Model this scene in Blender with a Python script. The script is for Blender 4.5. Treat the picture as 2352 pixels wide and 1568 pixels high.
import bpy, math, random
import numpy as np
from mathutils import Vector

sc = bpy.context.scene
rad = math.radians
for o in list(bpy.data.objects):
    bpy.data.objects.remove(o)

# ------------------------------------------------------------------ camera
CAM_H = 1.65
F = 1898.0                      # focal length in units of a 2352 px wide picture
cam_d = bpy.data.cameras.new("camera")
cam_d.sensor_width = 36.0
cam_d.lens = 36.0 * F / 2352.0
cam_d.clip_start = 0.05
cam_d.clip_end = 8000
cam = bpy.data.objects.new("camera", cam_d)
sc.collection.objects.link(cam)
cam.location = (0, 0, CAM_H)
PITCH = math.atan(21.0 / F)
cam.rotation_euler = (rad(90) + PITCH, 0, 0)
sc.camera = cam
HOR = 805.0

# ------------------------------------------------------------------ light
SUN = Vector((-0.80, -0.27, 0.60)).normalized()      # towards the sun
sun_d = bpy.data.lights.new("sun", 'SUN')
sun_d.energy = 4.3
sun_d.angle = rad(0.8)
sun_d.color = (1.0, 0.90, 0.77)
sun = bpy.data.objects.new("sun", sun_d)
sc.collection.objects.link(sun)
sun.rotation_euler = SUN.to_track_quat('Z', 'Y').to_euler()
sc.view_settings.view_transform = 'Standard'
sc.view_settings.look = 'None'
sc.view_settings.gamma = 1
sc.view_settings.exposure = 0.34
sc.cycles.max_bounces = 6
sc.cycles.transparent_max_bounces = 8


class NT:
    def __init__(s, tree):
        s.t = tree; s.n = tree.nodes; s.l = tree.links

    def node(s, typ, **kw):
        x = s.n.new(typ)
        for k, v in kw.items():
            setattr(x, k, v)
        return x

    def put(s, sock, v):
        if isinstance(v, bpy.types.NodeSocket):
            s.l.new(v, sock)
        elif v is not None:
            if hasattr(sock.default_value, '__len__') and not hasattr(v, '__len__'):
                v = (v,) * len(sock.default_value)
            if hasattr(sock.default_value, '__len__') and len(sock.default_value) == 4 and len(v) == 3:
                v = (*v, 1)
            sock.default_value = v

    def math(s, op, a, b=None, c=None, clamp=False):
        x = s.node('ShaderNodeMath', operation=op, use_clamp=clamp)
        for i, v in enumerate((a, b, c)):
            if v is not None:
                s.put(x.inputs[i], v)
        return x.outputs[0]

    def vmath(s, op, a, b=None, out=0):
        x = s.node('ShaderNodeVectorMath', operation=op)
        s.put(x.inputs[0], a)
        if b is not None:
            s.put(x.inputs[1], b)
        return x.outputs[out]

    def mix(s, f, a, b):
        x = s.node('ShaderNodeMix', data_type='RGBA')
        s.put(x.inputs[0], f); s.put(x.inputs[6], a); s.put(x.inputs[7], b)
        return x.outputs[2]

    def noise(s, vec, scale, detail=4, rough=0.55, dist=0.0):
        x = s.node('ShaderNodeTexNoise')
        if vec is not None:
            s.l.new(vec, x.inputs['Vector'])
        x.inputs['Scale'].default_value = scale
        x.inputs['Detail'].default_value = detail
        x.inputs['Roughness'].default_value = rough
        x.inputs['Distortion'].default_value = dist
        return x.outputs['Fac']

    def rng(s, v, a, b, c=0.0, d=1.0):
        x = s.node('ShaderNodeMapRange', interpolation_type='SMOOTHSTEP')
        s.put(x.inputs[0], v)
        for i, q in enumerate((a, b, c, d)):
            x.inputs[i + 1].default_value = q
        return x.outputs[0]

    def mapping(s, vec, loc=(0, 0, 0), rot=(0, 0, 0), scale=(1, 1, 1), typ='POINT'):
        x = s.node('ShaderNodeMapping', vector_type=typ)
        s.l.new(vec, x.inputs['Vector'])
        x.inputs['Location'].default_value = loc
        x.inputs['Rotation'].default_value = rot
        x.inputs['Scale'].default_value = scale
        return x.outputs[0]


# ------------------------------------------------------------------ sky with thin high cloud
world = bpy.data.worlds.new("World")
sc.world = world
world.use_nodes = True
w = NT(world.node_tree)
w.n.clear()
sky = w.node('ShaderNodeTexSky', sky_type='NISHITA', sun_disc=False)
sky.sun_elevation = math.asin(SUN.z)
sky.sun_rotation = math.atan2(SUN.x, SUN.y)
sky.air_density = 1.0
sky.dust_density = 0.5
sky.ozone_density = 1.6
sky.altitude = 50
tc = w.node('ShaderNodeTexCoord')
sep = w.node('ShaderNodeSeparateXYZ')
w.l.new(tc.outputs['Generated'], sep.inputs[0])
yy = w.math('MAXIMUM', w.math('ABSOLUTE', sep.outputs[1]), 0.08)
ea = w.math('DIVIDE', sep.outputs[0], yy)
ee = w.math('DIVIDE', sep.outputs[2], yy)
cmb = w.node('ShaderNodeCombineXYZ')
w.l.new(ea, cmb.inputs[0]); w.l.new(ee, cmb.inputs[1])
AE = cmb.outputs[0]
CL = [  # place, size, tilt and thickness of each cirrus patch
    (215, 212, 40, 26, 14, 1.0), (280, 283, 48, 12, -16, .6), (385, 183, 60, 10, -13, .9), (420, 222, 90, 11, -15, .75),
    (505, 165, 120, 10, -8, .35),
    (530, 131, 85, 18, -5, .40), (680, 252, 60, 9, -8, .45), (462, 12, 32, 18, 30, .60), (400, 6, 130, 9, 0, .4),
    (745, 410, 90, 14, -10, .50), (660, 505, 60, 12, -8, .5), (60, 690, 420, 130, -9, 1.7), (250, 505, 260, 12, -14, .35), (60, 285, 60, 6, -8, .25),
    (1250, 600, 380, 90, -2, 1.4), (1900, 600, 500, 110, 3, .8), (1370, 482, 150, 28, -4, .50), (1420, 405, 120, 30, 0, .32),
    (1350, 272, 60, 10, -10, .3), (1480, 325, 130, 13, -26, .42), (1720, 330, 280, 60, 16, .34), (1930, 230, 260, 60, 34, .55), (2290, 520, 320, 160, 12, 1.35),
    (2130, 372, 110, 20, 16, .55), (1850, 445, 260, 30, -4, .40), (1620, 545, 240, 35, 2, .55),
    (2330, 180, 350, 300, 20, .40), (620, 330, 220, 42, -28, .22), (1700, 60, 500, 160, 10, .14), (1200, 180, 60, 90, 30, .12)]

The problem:
What you return should be the lines from the start of the data through the line with "HOR = 805.0", quoted exactly and nothing more.

Result for this exercise:
Model this scene in Blender with a Python script. The script is for Blender 4.5. Treat the picture as 2352 pixels wide and 1568 pixels high.
import bpy, math, random
import numpy as np
from mathutils import Vector

sc = bpy.context.scene
rad = math.radians
for o in list(bpy.data.objects):
    bpy.data.objects.remove(o)

# ------------------------------------------------------------------ camera
CAM_H = 1.65
F = 1898.0                      # focal length in units of a 2352 px wide picture
cam_d = bpy.data.cameras.new("camera")
cam_d.sensor_width = 36.0
cam_d.lens = 36.0 * F / 2352.0
cam_d.clip_start = 0.05
cam_d.clip_end = 8000
cam = bpy.data.objects.new("camera", cam_d)
sc.collection.objects.link(cam)
cam.location = (0, 0, CAM_H)
PITCH = math.atan(21.0 / F)
cam.rotation_euler = (rad(90) + PITCH, 0, 0)
sc.camera = cam
HOR = 805.0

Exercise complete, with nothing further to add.